'We risk decimating the population': Concerns, questions grow as Florida considers another bear hunt

Calls for a bear hunt are making a comeback in Florida. The debate is back in the spotlight after people have had several close encounters with bears recently all across the state.   

Franklin County’s sheriff says it’s time to bring back the bear hunt before someone gets hurt. 

Black bears have been spotted in trees, backyards, and even at Walt Disney World's Magic Kingdom.   

"Oh my!, said Tameka Lewis who says she’s grateful she hasn’t had an encounter with a bear. "I couldn’t imagine a bear being in Florida like that in a city. No, that’s for the backwoods scenery!"  

Sheriff A.J. Smith is calling on state leaders to do something about the bear population around the state. 

The last state bear hunt was back in 2015. The hunt was supposed to last a week in four parts of the state. Officials wanted to kill 320 bears, but the hunt was called off after two days because the bear death count quickly reached 304.  If the state did bring back a hunt, people have questions.

"Are we going to be hunting in Viera? Would it be out in the wetlands? You know, you’d really have to look at the impact as a whole," said Jonathan Hughes who thinks humans need to understand new construction is constantly invading the animal’s habitat. 


Lewis, who’s lived in Florida her whole life, thinks there could be some benefit to a hunt but understands some may not want to harm the animal. 

"You know, whoever wants to kill them, let them trap and hunt them," she added. "And those who want to save them, trap and locate them." 

Wildlife rescuers are worried about talks of a hunt resurfacing. 

"You have an increase in human-bear interactions, and the temptation is to assume the problem is one of the bear population," said Takis Pepe who’s a rescuer with Wild Florida Rescue. 

The non-profit saves and rehabilitates wild animals in danger all throughout Brevard County.
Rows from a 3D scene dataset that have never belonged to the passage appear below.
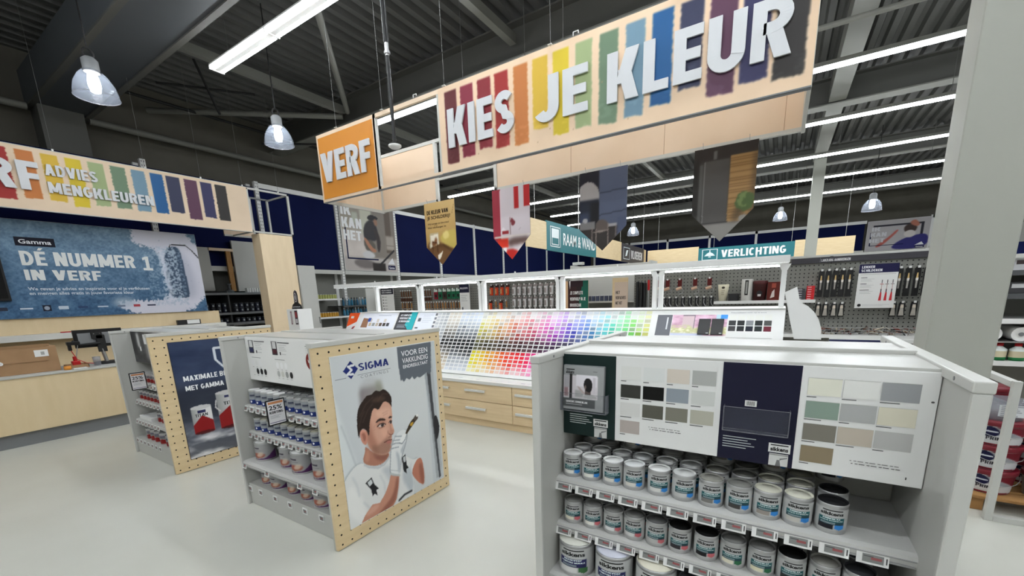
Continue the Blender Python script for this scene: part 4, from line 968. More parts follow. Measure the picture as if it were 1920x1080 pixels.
# left-hand boards
b = MB(); b.rect(fr, sx(-5.93), sv(1.14), sx(-5.12), sv(1.375), .001, 'print', (226, 228, 236)); b.rect(fr, sx(-5.55), sv(1.335), sx(-5.25), sv(1.342), .0016, 'print', (170, 174, 190))
for i, c in enumerate(((196, 176, 150), (150, 152, 150), (190, 176, 160), (96, 80, 66), (60, 54, 48), (70, 72, 76))):
    b.rect(fr, sx(-5.72) + .085 * i, sv(1.175), sx(-5.655) + .085 * i, sv(1.225), .0016, 'print', c)
    if i % 2 == 0: b.rect(fr, sx(-5.72) + .085 * i, sv(1.235), sx(-5.665) + .085 * i, sv(1.285), .0016, 'print', (206, 196, 186))
b.poly(fr, [(sx(-5.90), sv(1.15)), (sx(-5.74), sv(1.15)), (sx(-5.76), sv(1.29)), (sx(-5.90), sv(1.30))], .0014, 'print', (150, 110, 84)); b.rect(fr, sx(-5.77), sv(1.24), sx(-5.70), sv(1.30), .0016, 'print', (50, 80, 160))
b.out('wood_stain_print', bd)
b = MB(); b.fbox(fr, sx(-5.08), sv(1.13), sx(-4.68), sv(1.385), .001, .008, 'charcoal'); b.prism(fr, [(sx(-4.78), sv(1.13)), (sx(-4.68), sv(1.13)), (sx(-4.68), sv(1.385)), (sx(-4.80), sv(1.385)), (sx(-4.83), sv(1.3)), (sx(-4.87), sv(1.2))], .008, .0088, 'print', (30, 168, 176))
for i, s_ in enumerate(('JE COMPLETE', 'VERFHULP IN', 'JE BROEKZAK')): b.text(fr, s_, sx(-5.03), sv(1.325 - .045 * i), .24, .03, .0092, 0, 'print', (236, 238, 240), .03)
b.lines(fr, sx(-5.03), sv(1.19), .22, 3, .02, .006, .0092, (180, 190, 196)); b.out('help_sign', bd, label='dark and turquoise sign with white words')
b = MB(); b.rect(fr, sx(-4.64), sv(1.13), sx(-4.30), sv(1.38), .001, 'print', (224, 227, 236)); b.rect(fr, sx(-4.63), sv(1.25), sx(-4.57), sv(1.30), .0016, 'print', (80, 84, 92)); b.rect(fr, sx(-4.64), sv(1.15), sx(-4.58), sv(1.17), .0016, 'print', (80, 84, 92)); b.lines(fr, sx(-4.54), sv(1.34), .2, 5, .03, .005, .0016, (176, 180, 194))
for i in range(6): b.rect(fr, sx(-4.305), sv(1.35 - .055 * i) - .02, sx(-4.262), sv(1.35 - .055 * i) + .02, .0016, 'print', (110, 112, 120))
b.out('sample_sheet_print', bd)
# canopy with LED strips and posts
b = MB(); b.box((-5.97, 4.22, 1.80), (.05, 5.05, 1.818), 'white'); b.box((-5.97, 4.20, 1.788), (.05, 4.225, 1.845), 'white'); b.box((-5.97, 5.045, 1.785), (.05, 5.07, 1.845), 'white')
for i in range(6):
    x = -5.0 + 1.2 * i; b.box((x, 4.19, 1.838), (x + .012, 4.21, 1.862), 'white')
ca = b.out('canopy', t, .003)
for y in (4.24, 5.02):
    b = MB(); b.box((-5.95, y - .008, 1.789), (.045, y + .008, 1.7995), 'led_strip'); b.out('led_strip', ca, label='glowing white LED strip')
for x in (-5.72, -4.75, -4.70, -3.56, -3.50, -2.35, -2.29, -1.170, -1.105, .02):
    b = MB(); b.box((x - .022, 4.80, 1.39), (x + .022, 4.86, 1.799), 'white'); b.prism(Fr((x, 4.80, 1.799), (1, 0, 0)), [(-.022, -.06), (.022, -.06), (.05, 0), (-.05, 0)], .001, .006, 'white'); b.out('post', t)
# orange promotional box at the counter's left end
t2 = root('promo_box', 'orange and white promotional box on the left end of the colour counter', 'display box', (-6.28, 4.5, .588))
b = MB(); f6 = Fr((-6.46, 4.45, .60), (1, 0, 0), (0, .38, .8)); b.fbox(f6, 0, 0, .40, .86, -.05, 0, 'white'); b.out('box', t2, .004)
b = MB(); b.rect(f6, .0, .60, .40, .86, .001, 'print', (236, 92, 40)); b.poly(f6, [(0, .60), (.40, .76), (.40, .68), (.16, .60)], .0014, 'print', (236, 236, 238)); b.rect(f6, .06, .76, .14, .80, .0018, 'print', (240, 236, 232)); b.poly(f6, [(.10, .50), (.18, .62), (.22, .60), (.16, .50)], .0014, 'print', (150, 60, 70)); b.rect(f6, .2, .52, .34, .55, .0014, 'print', (70, 50, 50)); b.out('print', t2)

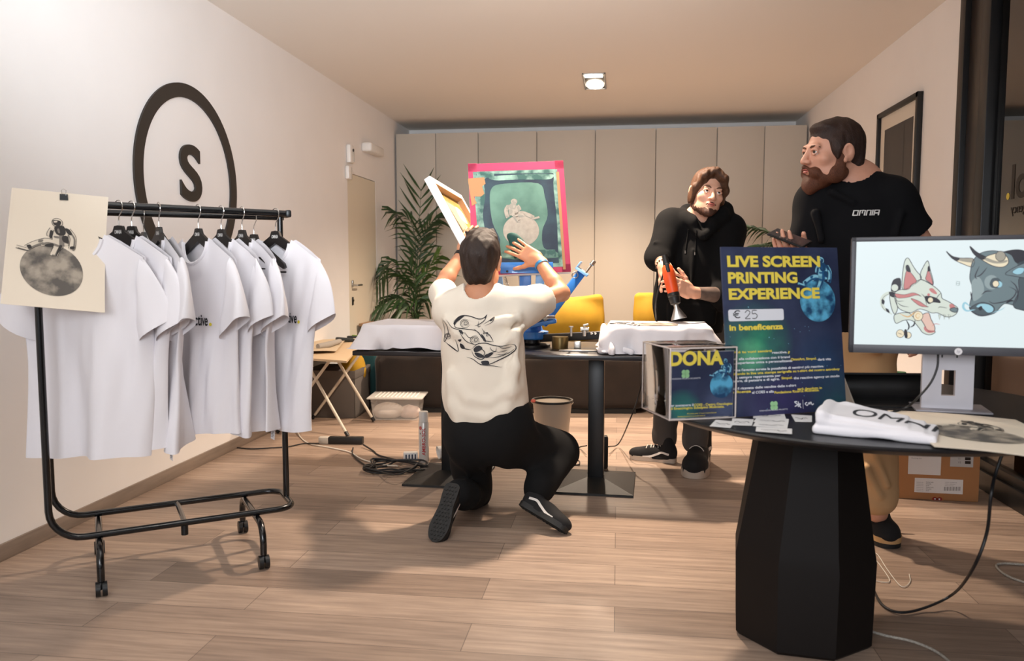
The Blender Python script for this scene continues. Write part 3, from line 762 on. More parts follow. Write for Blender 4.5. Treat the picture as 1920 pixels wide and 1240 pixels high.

He says bears were removed as a threatened species back in 2012 and thinks a hunt could have catastrophic consequences on the species' recovery. 

"If we get that wrong, we risk decimating the entire bear population," he added. 

The FWC tells FOX 35 in a statement: "Bear management staff continue to be active in Franklin County to help educate and share information with residents on ways to prevent conflicts with bears. FWC staff are working closely with the community and local officials on solutions to help them address any human/bear conflicts."  

While bear encounters are on the rise, talks of the potential hunt are still in the early stages. The governor does plan to meet with officials in Franklin County on Thursday to talk about their issues. Other sheriffs in Central Florida declined FOX 35’s interview requests saying they will leave bear management up to the FWC.